If I talk about mutual relationships, of a couple who love each other very much initially, but eventually this mutual understanding is disfigured by excessive expectation from the partner. We tend to think that if my partner is fully aware of my nature, behavior, likes-dislikes, etc. then why is he/she failing to meet my expectations. And this gradually turns against the relationship with more arguments, clashes, disturbance, disagreements, dejection and ultimately separations. It’s no surprise that this is the reason for the majority of divorce cases in marriages where the couple used to love each other initially. This again happens because we tend to become very intolerant towards any ups and down which are bound to happen as dynamics of a relationship change with time. We don’t want to accept the person as he/she is, rather we want everyone to think, act and respond the way we want, which is impossible.
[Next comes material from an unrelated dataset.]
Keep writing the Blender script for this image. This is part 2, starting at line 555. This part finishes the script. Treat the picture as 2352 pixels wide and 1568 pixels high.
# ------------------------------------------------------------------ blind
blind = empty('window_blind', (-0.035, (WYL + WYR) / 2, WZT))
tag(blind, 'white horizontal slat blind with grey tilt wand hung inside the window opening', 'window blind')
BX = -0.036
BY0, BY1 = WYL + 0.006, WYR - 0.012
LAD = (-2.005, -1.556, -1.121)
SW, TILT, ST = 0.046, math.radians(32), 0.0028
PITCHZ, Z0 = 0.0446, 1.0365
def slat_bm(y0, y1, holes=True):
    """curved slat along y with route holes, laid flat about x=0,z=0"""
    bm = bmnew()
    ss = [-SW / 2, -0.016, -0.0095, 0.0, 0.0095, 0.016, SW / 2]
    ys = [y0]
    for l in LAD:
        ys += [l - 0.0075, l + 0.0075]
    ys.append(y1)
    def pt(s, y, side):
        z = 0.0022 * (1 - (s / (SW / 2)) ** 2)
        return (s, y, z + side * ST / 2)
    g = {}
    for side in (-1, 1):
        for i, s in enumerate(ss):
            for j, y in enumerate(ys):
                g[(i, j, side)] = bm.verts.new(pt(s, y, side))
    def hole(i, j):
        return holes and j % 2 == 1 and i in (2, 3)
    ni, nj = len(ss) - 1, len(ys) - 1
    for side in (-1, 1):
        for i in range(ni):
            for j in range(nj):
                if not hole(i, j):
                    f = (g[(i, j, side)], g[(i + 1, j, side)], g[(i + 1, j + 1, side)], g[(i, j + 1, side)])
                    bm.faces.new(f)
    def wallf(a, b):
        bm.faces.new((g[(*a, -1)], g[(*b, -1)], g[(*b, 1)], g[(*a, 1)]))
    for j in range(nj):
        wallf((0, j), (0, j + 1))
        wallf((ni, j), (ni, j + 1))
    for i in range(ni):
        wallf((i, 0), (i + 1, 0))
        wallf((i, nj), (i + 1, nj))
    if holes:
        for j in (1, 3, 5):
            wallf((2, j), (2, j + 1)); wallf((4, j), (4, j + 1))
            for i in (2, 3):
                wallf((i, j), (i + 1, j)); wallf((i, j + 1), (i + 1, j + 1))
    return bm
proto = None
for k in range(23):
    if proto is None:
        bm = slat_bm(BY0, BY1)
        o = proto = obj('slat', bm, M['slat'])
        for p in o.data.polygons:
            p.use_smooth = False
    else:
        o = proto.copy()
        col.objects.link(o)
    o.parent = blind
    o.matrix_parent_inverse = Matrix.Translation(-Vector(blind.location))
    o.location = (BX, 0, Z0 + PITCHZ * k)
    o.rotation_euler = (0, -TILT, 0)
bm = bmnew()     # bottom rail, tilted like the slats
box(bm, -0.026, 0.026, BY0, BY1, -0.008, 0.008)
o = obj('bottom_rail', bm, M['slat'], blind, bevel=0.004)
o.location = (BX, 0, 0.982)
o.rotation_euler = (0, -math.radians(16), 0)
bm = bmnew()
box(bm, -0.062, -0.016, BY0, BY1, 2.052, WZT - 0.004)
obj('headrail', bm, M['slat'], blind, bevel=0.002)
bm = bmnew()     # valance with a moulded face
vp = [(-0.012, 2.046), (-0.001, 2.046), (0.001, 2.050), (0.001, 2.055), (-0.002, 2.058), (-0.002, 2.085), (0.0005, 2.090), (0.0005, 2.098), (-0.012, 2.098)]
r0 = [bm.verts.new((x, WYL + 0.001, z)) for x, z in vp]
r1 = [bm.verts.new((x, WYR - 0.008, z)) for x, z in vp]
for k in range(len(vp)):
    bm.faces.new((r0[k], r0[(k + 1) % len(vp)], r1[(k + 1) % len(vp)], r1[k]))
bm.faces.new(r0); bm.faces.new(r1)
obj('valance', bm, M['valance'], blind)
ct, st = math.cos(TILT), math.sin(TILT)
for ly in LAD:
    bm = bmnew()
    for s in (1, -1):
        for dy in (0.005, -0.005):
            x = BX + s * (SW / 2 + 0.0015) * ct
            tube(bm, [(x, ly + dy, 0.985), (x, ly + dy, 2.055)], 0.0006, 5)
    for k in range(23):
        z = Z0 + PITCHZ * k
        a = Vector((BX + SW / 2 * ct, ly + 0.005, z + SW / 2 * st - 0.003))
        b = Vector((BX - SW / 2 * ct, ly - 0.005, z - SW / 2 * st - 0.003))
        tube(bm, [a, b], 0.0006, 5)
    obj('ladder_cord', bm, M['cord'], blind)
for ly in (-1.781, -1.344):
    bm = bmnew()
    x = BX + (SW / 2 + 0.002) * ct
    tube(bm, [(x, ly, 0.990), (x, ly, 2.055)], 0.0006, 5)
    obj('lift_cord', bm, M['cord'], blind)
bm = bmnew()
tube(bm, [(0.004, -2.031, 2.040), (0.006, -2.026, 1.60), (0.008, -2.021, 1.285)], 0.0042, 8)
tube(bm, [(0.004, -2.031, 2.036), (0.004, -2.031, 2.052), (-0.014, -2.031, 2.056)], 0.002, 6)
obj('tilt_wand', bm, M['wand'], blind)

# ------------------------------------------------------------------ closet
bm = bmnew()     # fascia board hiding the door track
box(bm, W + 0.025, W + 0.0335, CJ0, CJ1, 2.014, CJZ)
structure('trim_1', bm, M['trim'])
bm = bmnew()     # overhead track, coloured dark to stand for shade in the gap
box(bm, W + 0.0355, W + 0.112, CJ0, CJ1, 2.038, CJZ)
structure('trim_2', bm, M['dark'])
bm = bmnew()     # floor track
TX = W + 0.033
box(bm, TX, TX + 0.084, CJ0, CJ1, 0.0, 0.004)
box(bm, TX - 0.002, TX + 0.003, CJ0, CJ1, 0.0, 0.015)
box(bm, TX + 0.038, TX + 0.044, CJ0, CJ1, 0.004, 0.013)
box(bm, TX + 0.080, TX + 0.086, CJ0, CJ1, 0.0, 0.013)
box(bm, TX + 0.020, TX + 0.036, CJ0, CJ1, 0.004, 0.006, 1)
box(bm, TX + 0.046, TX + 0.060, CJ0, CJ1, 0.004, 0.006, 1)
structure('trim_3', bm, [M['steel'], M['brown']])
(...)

Long story short, I would conclude that we need to become more human and revive that humanly touch in our society where we care for each other, are tolerant enough to accept every person the way they are and enjoy the company of our partner, friend or relation with all his/ her imperfections. Get rid of this impractical belief that every event must happen the way you think and accept some things as beyond your control. See the beauty beyond these walls of imperfection which you yourself build and you will realize that every individual soul is worth your love. Believe me, life will become much more smooth, clear and decluttered. Would like to repeat a line from Max Ehrmann’s credo for life, Desiderata;

“Listen even to the dull and the ignorant, they too have their story!”